**YOUR GOAL**
From the first line of the data below, copy each line up to the one containing "rad = math.radians", and include that line too.

Dataset records
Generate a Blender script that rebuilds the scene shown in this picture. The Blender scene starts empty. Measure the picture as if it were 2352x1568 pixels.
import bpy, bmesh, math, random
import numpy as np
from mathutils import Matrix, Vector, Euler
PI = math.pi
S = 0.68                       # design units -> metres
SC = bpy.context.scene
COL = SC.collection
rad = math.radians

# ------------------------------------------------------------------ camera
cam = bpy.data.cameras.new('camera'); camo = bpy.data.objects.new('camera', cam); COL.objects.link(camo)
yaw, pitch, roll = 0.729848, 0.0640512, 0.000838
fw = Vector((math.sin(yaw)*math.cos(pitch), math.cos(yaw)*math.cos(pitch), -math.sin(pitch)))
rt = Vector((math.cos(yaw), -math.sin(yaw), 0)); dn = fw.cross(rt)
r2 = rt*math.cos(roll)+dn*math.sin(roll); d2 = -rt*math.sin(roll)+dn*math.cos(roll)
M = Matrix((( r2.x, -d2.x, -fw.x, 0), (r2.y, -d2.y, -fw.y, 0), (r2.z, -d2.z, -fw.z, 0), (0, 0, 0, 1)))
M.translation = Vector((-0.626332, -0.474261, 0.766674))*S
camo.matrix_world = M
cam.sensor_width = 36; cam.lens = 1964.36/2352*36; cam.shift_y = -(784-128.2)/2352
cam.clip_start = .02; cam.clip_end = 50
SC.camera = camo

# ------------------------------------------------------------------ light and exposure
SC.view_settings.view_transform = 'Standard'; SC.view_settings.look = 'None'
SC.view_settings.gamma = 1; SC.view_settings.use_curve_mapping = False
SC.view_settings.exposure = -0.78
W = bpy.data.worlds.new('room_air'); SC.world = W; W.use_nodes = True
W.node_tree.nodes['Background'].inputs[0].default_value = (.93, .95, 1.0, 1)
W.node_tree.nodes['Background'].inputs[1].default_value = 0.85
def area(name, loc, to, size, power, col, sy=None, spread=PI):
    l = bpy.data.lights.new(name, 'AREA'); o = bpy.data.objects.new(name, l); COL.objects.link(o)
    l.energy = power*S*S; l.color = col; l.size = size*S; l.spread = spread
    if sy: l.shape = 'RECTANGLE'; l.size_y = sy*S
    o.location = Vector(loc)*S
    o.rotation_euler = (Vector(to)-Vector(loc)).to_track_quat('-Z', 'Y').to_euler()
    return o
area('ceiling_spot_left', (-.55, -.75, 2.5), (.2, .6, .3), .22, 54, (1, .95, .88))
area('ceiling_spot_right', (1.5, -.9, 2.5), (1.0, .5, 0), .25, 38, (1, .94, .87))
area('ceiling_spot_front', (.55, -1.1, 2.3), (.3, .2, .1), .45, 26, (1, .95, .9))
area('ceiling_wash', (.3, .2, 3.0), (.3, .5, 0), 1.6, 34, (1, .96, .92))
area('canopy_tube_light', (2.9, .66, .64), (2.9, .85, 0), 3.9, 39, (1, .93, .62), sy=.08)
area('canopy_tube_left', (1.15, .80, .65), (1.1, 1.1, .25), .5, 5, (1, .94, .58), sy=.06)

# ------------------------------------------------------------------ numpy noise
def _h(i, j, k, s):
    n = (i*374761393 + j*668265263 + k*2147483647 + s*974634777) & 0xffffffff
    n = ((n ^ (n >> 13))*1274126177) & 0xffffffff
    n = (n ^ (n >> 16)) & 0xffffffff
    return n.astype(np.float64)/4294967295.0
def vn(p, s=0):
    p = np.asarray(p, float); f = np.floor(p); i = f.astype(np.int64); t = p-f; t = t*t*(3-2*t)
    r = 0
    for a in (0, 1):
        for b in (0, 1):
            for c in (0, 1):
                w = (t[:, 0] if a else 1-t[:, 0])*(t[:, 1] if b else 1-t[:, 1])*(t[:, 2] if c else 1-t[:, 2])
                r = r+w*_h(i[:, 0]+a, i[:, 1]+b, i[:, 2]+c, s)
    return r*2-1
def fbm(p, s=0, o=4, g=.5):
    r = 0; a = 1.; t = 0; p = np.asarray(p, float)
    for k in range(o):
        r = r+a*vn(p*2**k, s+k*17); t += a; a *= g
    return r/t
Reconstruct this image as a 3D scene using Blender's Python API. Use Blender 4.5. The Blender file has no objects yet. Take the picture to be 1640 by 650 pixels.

**ANSWER TO THIS TASK**
Generate a Blender script that rebuilds the scene shown in this picture. The Blender scene starts empty. Measure the picture as if it were 2352x1568 pixels.
import bpy, bmesh, math, random
import numpy as np
from mathutils import Matrix, Vector, Euler
PI = math.pi
S = 0.68                       # design units -> metres
SC = bpy.context.scene
COL = SC.collection
rad = math.radians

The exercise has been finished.